The complexities of the American budget
Despite the disappointment for investors, the struggle faced by 10-year securities presents somewhat of a dilemma for the US government, which relies on investments in them as a major source of funding for its operations.
The market value of outstanding government debt reached an all-time high of $25.1 trillion at the end of July. 55% of this amount is treasury bonds with maturities ranging from 2 to 10 years.
Each subsequent Fed rate hike has reduced the value of previously issued bonds, and investors avoid buying bonds when they see the potential for higher returns in the future.

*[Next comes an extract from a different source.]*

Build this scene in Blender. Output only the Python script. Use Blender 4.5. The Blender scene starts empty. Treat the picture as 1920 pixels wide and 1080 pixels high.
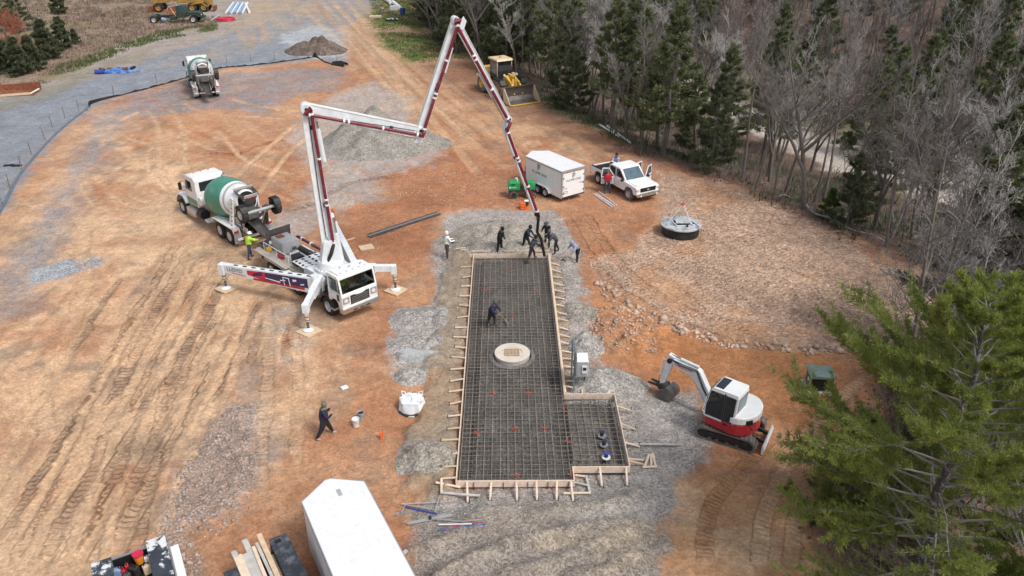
import bpy, bmesh, math, random
import numpy as np
from mathutils import Vector, Matrix, Euler
R = math.radians
random.seed(7); RNG = np.random.default_rng(11)
sc = bpy.context.scene
col = sc.collection

# ------------------------------------------------------------------ camera
FPX, CAMH = 1500.0, 20.5
PITCH = math.atan(791.0 / FPX)
YAW = math.atan(16.0 * math.cos(PITCH) / FPX)
FW = np.array([math.sin(YAW) * math.cos(PITCH), math.cos(YAW) * math.cos(PITCH), -math.sin(PITCH)])
RT = np.array([math.cos(YAW), -math.sin(YAW), 0.0])
UP = np.cross(RT, FW)
CAM = np.array([0.0, 0.0, CAMH])
cd = bpy.data.cameras.new('camera'); cam = bpy.data.objects.new('camera', cd); col.objects.link(cam)
cd.sensor_width = 36.0; cd.lens = FPX / 1920 * 36.0; cd.clip_start = 0.5; cd.clip_end = 2000
cam.matrix_world = Matrix([[RT[0], UP[0], -FW[0], 0], [RT[1], UP[1], -FW[1], 0], [RT[2], UP[2], -FW[2], CAMH], [0, 0, 0, 1]])
sc.camera = cam

# ------------------------------------------------------------------ sky, sun, exposure
SUN_EL, SUN_AZ = 52.0, 130.0     # azimuth measured clockwise from +Y
w = bpy.data.worlds.new('World'); sc.world = w; w.use_nodes = True
nt = w.node_tree; bg = nt.nodes['Background']
sky = nt.nodes.new('ShaderNodeTexSky'); sky.sky_type = 'NISHITA'; sky.sun_disc = False
sky.sun_elevation = R(SUN_EL); sky.sun_rotation = R(SUN_AZ); sky.air_density = 1.0; sky.dust_density = 3.5; sky.ozone_density = 1.0
hsv = nt.nodes.new('ShaderNodeHueSaturation'); hsv.inputs['Saturation'].default_value = 0.45   # overcast: a mostly white sky
nt.links.new(sky.outputs['Color'], hsv.inputs['Color']); nt.links.new(hsv.outputs['Color'], bg.inputs['Color'])
bg.inputs['Strength'].default_value = 0.122
sl = bpy.data.lights.new('sun', 'SUN'); sun = bpy.data.objects.new('sun', sl); col.objects.link(sun)
sl.energy = 1.5; sl.angle = R(12); sl.color = (1.0, 0.96, 0.9)
_sd = Vector((math.sin(R(SUN_AZ)) * math.cos(R(SUN_EL)), math.cos(R(SUN_AZ)) * math.cos(R(SUN_EL)), math.sin(R(SUN_EL))))
sun.rotation_euler = _sd.to_track_quat('Z', 'Y').to_euler()
sc.view_settings.view_transform = 'Standard'; sc.view_settings.look = 'None'
sc.view_settings.gamma = 1.0; sc.view_settings.use_curve_mapping = False
sc.view_settings.exposure = 0.50
sc.cycles.max_bounces = 6; sc.cycles.diffuse_bounces = 3; sc.cycles.glossy_bounces = 3; sc.cycles.transmission_bounces = 4
sc.cycles.transparent_max_bounces = 6
sc.cycles.use_denoising = True

# ------------------------------------------------------------------ measuring: a pixel of the 1920x1080 survey frame to a place on the ground
def ray(x, y):
    d = FW * FPX + RT * (x - 960) - UP * (y - 540)
    return d / np.linalg.norm(d)
def g(x, y, z=0.0):
    d = ray(x, y); return CAM + d * ((z - CAMH) / d[2])
def gx(x, y, z=0.0):
    p = g(x, y, z); return (float(p[0]), float(p[1]))
def onplane(x, y, P, n):
    d = ray(x, y); return CAM + d * (((np.array(P) - CAM) @ n) / (d @ n))

# ------------------------------------------------------------------ object helpers
def tag(o, label=None, cat=None, group=None, kind=None):
    if label: o['label'] = label
    if cat: o['category'] = cat
    if group: o['group'] = group
    if kind: o['kind'] = kind
    return o
def thing(name, label, cat, loc=(0, 0, 0), rotz=0.0, group=None):
    o = bpy.data.objects.new(name, None); col.objects.link(o)
    o.empty_display_size = 0.3
    o.location = loc; o.rotation_euler = (0, 0, rotz)
    return tag(o, label, cat, group)
def copy_tree(o, parent=None):
    c = o.copy(); col.objects.link(c); c.parent = parent
    for ch in list(o.children): copy_tree(ch, c)
    return c

class MB:
    """collects shapes and links them as one mesh object"""
    def __init__(s): s.v = []; s.f = []; s.m = []; s.mi = 0
    def add(s, vs, fs):
        b = len(s.v); s.v.extend([tuple(float(c) for c in p) for p in vs])
        s.f.extend([tuple(b + i for i in f) for f in fs]); s.m.extend([s.mi] * len(fs)); return s
    def box(s, c, d, rot=None):
        hx, hy, hz = d[0] / 2, d[1] / 2, d[2] / 2
        P = [Vector((x * hx, y * hy, z * hz)) for x in (-1, 1) for y in (-1, 1) for z in (-1, 1)]
        if rot is not None:
            M = rot if isinstance(rot, Matrix) else Euler(rot).to_matrix()
            P = [M @ p for p in P]
        c = Vector(c)
        return s.add([p + c for p in P], [(0, 1, 3, 2), (4, 6, 7, 5), (0, 4, 5, 1), (2, 3, 7, 6), (0, 2, 6, 4), (1, 5, 7, 3)])
    def bar(s, p0, p1, wd, ht, wd1=None, ht1=None, upv=(0, 0, 1)):
        """box beam from p0 to p1, wd across, ht along upv"""
        p0, p1 = Vector(p0), Vector(p1); a = (p1 - p0).normalized(); u = Vector(upv)
        if abs(a.dot(u)) > 0.99: u = Vector((1, 0, 0))
        sd = a.cross(u).normalized(); u = sd.cross(a)
        wd1 = wd if wd1 is None else wd1; ht1 = ht if ht1 is None else ht1
        P = [p + sd * (sx * W / 2) + u * (sz * Hh / 2) for p, W, Hh in ((p0, wd, ht), (p1, wd1, ht1)) for sx, sz in ((-1, -1), (1, -1), (1, 1), (-1, 1))]
        return s.add(P, [(3, 2, 1, 0), (4, 5, 6, 7), (0, 1, 5, 4), (1, 2, 6, 5), (2, 3, 7, 6), (3, 0, 4, 7)])
    def cyl(s, p0, p1, r0, r1=None, n=12, caps=True):
        r1 = r0 if r1 is None else r1
        p0, p1 = Vector(p0), Vector(p1); a = (p1 - p0).normalized()
        u = a.orthogonal().normalized(); v = a.cross(u)
        ring = [(math.cos(2 * math.pi * i / n), math.sin(2 * math.pi * i / n)) for i in range(n)]
        P = [p0 + (u * c + v * q) * r0 for c, q in ring] + [p1 + (u * c + v * q) * r1 for c, q in ring]
        F = [(i, (i + 1) % n, n + (i + 1) % n, n + i) for i in range(n)]
        if caps: F += [tuple(range(n - 1, -1, -1)), tuple(range(n, 2 * n))]
        return s.add(P, F)
    def tube(s, pts, r, n=8, r1=None, caps=True):
        pts = [Vector(p) for p in pts]; k = len(pts)
        if r1 is None: r1 = r
        P = []; u = None
        for i, p in enumerate(pts):
            a = (pts[min(i + 1, k - 1)] - pts[max(i - 1, 0)]).normalized()
            if u is None: u = a.orthogonal().normalized()
            else:
                u = u - a * u.dot(a)
                u = u.normalized() if u.length > 1e-6 else a.orthogonal().normalized()
            v = a.cross(u); rr = r + (r1 - r) * i / max(1, k - 1)
            P += [p + (u * math.cos(2 * math.pi * j / n) + v * math.sin(2 * math.pi * j / n)) * rr for j in range(n)]
        F = [(i * n + j, i * n + (j + 1) % n, (i + 1) * n + (j + 1) % n, (i + 1) * n + j) for i in range(k - 1) for j in range(n)]
        if caps: F += [tuple(range(n - 1, -1, -1)), tuple(range((k - 1) * n, k * n))]
        return s.add(P, F)
    def prism(s, poly, y0, y1, ax='y'):
        """2D outline (x,z) pushed from y0 to y1 (ax='z': outline (x,y) pushed in z)"""
        n = len(poly)
        if ax == 'y': P = [(x, y0, z) for x, z in poly] + [(x, y1, z) for x, z in poly]
        elif ax == 'x': P = [(y0, x, z) for x, z in poly] + [(y1, x, z) for x, z in poly]
        else: P = [(x, y, y0) for x, y in poly] + [(x, y, y1) for x, y in poly]
        F = [tuple(range(n)), tuple(range(2 * n - 1, n - 1, -1))] + [(i, n + i, n + (i + 1) % n, (i + 1) % n) for i in range(n)]
        return s.add(P, F)
    def lathe(s, prof, o, axis, n=20, closed=False):
        """profile of (t, r) along axis from o"""
        o = Vector(o); a = Vector(axis).normalized(); u = a.orthogonal().normalized(); v = a.cross(u); k = len(prof)
        P = [o + a * t + (u * math.cos(2 * math.pi * j / n) + v * math.sin(2 * math.pi * j / n)) * max(r, 1e-4) for t, r in prof for j in range(n)]
        F = [(i * n + j, i * n + (j + 1) % n, (i + 1) * n + (j + 1) % n, (i + 1) * n + j) for i in range(k - 1) for j in range(n)]
        if closed: F += [((k - 1) * n + j, (k - 1) * n + (j + 1) % n, (j + 1) % n, j) for j in range(n)]
        return s.add(P, F)
    def ball(s, c, r, n=8, m=6):
        if not hasattr(r, '__len__'): r = (r, r, r)
        c = Vector(c); P = [c + Vector((0, 0, r[2]))]
        for i in range(1, m):
            t = math.pi * i / m
            P += [c + Vector((r[0] * math.sin(t) * math.cos(2 * math.pi * j / n), r[1] * math.sin(t) * math.sin(2 * math.pi * j / n), r[2] * math.cos(t))) for j in range(n)]
        P.append(c - Vector((0, 0, r[2]))); L = len(P) - 1
        F = [(0, 1 + j, 1 + (j + 1) % n) for j in range(n)]
        for i in range(m - 2):
            b = 1 + i * n; F += [(b + j, b + n + j, b + n + (j + 1) % n, b + (j + 1) % n) for j in range(n)]
        b = 1 + (m - 2) * n; F += [(b + j, L, b + (j + 1) % n) for j in range(n)]
        return s.add(P, F)
    def mesh(s, name, mats, smooth=False):
        me = bpy.data.meshes.new(name); me.from_pydata(s.v, [], s.f)
        for m in (mats if isinstance(mats, (list, tuple)) else [mats]): me.materials.append(m)
        if any(s.m): me.polygons.foreach_set('material_index', s.m)
        bm = bmesh.new(); bm.from_mesh(me); bmesh.ops.recalc_face_normals(bm, faces=bm.faces); bm.to_mesh(me); bm.free()
        if smooth:
            me.polygons.foreach_set('use_smooth', [True] * len(me.polygons))
            try: me.set_sharp_from_angle(angle=R(40))
            except Exception: pass
        me.update(); return me
    def build(s, name, mats, parent=None, smooth=False, bevel=0.0, seg=2):
        o = bpy.data.objects.new(name, s.mesh(name, mats, smooth)); col.objects.link(o)
        if parent is not None: o.parent = parent
        if bevel:
            b = o.modifiers.new('edge', 'BEVEL'); b.width = bevel; b.segments = seg; b.limit_method = 'ANGLE'; b.angle_limit = R(35)
        return o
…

Meanwhile, the US Treasury has been forced to boost the interest rates it offers on 10-year notes through its routine auctions to attract more investment bidders. Although that increases borrowing costs, the Treasury has little choice: It needs money to plug the $1.6tn budget deficit it has accumulated so far in fiscal 2023.
Will high yield cure high yield?
Investors sold off Treasuries at a rapid pace in recent weeks after Fitch Ratings downgraded the US debt rating to AA+ from its highest rating of AAA. Standard & Poor’s Global also downgraded the US debt during a debt ceiling standoff in 2011.
As of early Friday, the yield on 10-year notes had risen about 50 basis points since mid-June, even as the Federal Reserve paused its campaign to raise interest rates.
But this increase may attract more investors. This is because they are able to secure long-term returns for the next decade that now comfortably exceed annual US inflation, which hit 3.2% in July.
Such demand, if materialized, would put downward pressure on yields. This, in turn, may help the 10-year note avoid making a rather dubious date.